Mixed Government with Republican Executive
Executive orders on border security & drilling, new trade deals, emphasis on foreign policy, extend modified TCJA to avoid tax increases, limits on new regulation
We would expect a mixed government to get less accomplished than a clean sweep. Most of the new initiatives will be handed down by executive order with an emphasis on increasing fossil fuel production through new pipelines, land leases for exploration. We would expect tariffs to continue to be threatened in order to get new trade deals. Trade deals still need congressional approval which could result in delayed action by congress. We would expect that in a mixed government, bold tax changes are unlikely. Depending on the magnitude of the congressional majority, there could be an impetus to extend with minimal changes. If the pendulum swings the other way, with democrat control of both houses, expect the extension to look a lot different.

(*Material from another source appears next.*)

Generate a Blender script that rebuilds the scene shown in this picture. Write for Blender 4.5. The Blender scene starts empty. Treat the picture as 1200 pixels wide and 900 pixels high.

Mixed Government with Democrat Executive
Status quo from current administration, let TCJA expire or extend with new Democrat initiatives, border policy hot potato.
In a mixed government, we would expect many of the current administration policy goals to carryover but there would be less desire to extend the TCJA. We would expect the tax code to revert to pre-TCJA. On the executive order front, we would not expect much to change on the border. This issue will likely be used as leverage to negotiate new legislation to deliver the democrat policy wish list in a mixed government.